[Collected data entries]
-*-*-

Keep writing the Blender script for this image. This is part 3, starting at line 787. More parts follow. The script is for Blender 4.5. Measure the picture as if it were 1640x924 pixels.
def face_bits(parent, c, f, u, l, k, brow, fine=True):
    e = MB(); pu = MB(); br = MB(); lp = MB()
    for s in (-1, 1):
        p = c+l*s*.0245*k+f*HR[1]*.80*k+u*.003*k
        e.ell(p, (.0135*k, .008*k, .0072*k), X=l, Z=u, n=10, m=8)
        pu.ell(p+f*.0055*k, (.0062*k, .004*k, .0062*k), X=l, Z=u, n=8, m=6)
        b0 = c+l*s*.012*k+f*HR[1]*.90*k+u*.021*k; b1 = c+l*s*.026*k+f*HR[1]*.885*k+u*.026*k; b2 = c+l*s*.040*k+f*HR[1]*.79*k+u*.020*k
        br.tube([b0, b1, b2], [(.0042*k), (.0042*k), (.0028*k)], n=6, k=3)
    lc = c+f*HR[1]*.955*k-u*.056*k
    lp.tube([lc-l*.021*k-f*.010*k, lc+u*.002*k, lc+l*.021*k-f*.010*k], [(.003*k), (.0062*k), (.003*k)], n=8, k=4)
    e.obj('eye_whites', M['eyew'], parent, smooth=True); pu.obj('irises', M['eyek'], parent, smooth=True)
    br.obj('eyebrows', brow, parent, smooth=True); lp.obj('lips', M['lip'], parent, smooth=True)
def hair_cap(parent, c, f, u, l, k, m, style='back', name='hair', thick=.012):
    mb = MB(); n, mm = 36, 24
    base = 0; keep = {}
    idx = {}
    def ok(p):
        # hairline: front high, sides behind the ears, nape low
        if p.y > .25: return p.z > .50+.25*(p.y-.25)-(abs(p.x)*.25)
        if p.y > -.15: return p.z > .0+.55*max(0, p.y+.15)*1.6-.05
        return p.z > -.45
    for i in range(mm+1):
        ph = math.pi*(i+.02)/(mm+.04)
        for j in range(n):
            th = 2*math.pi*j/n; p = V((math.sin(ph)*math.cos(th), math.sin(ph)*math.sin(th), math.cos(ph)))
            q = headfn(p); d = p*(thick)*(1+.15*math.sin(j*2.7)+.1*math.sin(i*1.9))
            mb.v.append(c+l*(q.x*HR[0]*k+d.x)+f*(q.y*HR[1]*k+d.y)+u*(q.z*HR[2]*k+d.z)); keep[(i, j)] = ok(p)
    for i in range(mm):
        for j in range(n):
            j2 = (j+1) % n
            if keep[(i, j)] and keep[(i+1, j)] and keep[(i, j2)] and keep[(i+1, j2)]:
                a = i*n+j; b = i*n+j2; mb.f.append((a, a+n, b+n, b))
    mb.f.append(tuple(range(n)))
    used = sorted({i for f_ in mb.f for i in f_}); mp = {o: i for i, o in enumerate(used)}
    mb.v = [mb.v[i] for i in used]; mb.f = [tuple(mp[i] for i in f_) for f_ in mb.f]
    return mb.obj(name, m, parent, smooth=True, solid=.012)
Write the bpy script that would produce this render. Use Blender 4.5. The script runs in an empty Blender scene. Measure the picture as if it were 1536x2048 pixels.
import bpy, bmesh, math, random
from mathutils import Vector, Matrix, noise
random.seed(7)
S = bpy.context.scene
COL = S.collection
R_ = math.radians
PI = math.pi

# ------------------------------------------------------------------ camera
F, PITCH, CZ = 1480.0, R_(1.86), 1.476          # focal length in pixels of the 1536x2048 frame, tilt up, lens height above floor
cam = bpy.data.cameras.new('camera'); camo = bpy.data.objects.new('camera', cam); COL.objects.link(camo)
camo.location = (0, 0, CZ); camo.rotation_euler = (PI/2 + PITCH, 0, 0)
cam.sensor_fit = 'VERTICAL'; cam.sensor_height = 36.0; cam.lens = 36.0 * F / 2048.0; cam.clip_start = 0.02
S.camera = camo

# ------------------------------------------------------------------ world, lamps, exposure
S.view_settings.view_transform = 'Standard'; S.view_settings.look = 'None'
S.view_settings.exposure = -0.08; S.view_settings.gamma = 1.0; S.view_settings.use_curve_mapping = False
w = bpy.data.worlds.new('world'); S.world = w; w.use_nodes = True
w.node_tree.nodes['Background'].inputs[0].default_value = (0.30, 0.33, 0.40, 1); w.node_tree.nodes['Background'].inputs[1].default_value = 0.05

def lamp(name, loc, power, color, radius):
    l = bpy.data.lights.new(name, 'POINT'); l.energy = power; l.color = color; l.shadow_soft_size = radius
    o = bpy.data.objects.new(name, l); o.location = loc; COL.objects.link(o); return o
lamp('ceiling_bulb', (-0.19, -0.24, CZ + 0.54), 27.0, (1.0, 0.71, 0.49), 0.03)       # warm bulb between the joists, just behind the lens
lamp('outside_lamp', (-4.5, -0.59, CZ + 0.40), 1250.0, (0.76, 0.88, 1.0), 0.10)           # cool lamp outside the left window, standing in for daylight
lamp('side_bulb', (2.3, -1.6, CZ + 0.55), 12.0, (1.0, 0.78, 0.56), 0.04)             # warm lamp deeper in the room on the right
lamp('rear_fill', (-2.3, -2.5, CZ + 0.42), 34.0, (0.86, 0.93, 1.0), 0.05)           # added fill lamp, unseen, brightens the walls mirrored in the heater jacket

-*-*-

* **Stated exercise**
Everything from the line containing "Write the bpy" down to the line containing "PI = math.pi" should be repeated exactly, with both end lines kept and no other lines added.

* **Exercise answer**
Write the bpy script that would produce this render. Use Blender 4.5. The script runs in an empty Blender scene. Measure the picture as if it were 1536x2048 pixels.
import bpy, bmesh, math, random
from mathutils import Vector, Matrix, noise
random.seed(7)
S = bpy.context.scene
COL = S.collection
R_ = math.radians
PI = math.pi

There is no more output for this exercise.